Craig Linebaugh, GW’s associate vice president for academic planning and special projects, said seven full-time faculty members have been added to the University payroll to handle MVC classes, ending a full-time hiring freeze at GW.

“These people will not just be teaching at Mount Vernon, they will also be teaching at Foggy Bottom,” he said. “It may even lower average class size.”

Current MVC professors will be laid off, Baxter said. They may apply for the seven new openings, entering the process like any other applicant, she added.

Thirty-five sections of GW classes will be offered at MVC next fall, Linebaugh said. They include eight sections of English 10, two honors courses and general education classes in the Columbian School of Arts and Sciences and the School of Business and Public Management.

“It’s a very broad menu of classes,” Linebaugh said. “They will be every bit as rigorous as they are (at GW).”

Linebaugh said GW has plans in the works for special residential programs at MVC, including a women’s leadership program and an entrepreneurship program.

Gargano said SAC is working to include MVC students in major GW events like Homecoming. He said GW student organizations are working with Mount Vernon students and administrators to integrate MVC students into the groups’ projects and programs.
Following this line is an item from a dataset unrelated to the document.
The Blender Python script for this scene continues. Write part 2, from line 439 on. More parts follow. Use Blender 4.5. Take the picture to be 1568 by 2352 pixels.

MVC students have accepted a non-voting seat on GW’s Student Association Senate and hope for a voting seat in the future, said Bethany Miller, MVC’s student government president.

But Miller said MVC would like to keep its own government as well. Currently, a similar system exists at GW Law School – the school retains full representation in the SA but maintains a separate Student Bar Association to advocate for law students’ issues.

“Hopefully the student government at MVC will stay on for years to come and will work with the SA,” Miller said.

Miller said MVC students are excited about the transition.

“It’s been an interesting year and an interesting transition,” she said. “The students are looking forward to the transition next year when we have three classes of GW students (at MVC).”